Ha ha ha! Remember, there is no lie the Left is not willing to tell in the furtherance of its aims (“by any means necessary”) and no amount of incrementalism too small for them to enjoy. The minute ABC crossed the line with Stephanopoulos, it was not just a little bit pregnant, it was destined to give birth to a bouncing baby boy.
The network had hoped their golden child would weather the storm, but as his unluck has it, his old (current?) boss Hillary! is being sucked into the vortex of the Clinton scandals, thanks in large part to the New York Times, which has been relentless in trying to take her down (going back to Whitewater, the Times has always loathed her), and Stephanopoulos is melting in the radioactive glare. As the New York Post gleefully recounts, Steffi is on the ropes:
ABC has plenty of reasons to be freaking out over the George Stephanopoulos scandal — $105 million, to be exact. The “Good Morning America” and “This Week” anchor renewed his contract last year for $105 million, TV-industry sources told The Post Monday. The seven-year deal — which dwarfs the five-year, $50 million contract scored by since-suspended NBC rival Brian Williams — was supposed to keep Stephanopoulos in front of ABC’s cameras through 2021.
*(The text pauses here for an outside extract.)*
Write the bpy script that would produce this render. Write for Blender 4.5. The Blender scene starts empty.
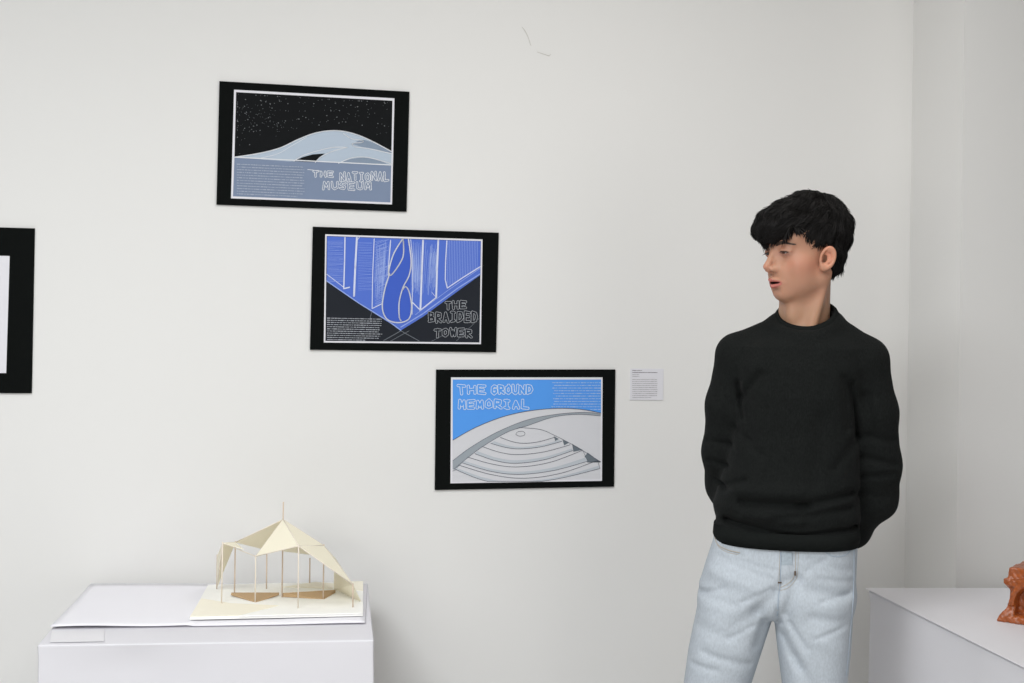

But now his credibility, and future, have been called into question since he admitted Friday that he had donated $75,000 to the Clinton Foundation since 2011, just as the presidential race gears up with Hillary Rodham Clinton the leading Democrats. In a mea culpa delivered Sunday on “This Week,” Stephanopoulos, who was also a top aide in Bill Clinton’s White House, said the gifts “were a matter of public record, but I should have made additional disclosures on air when we covered the foundation.” It was his second on-air apology in less than a week.
He can apologize all he wants, but he’s apologizing for the wrong thing; he’s apologizing for a breach of ethics as if he were a real journalist in the first place. But he’s not — never was, and never will be. Which is exactly the reason ABC hired him in the first place, and why they’ll defend him ’til the last dog dies.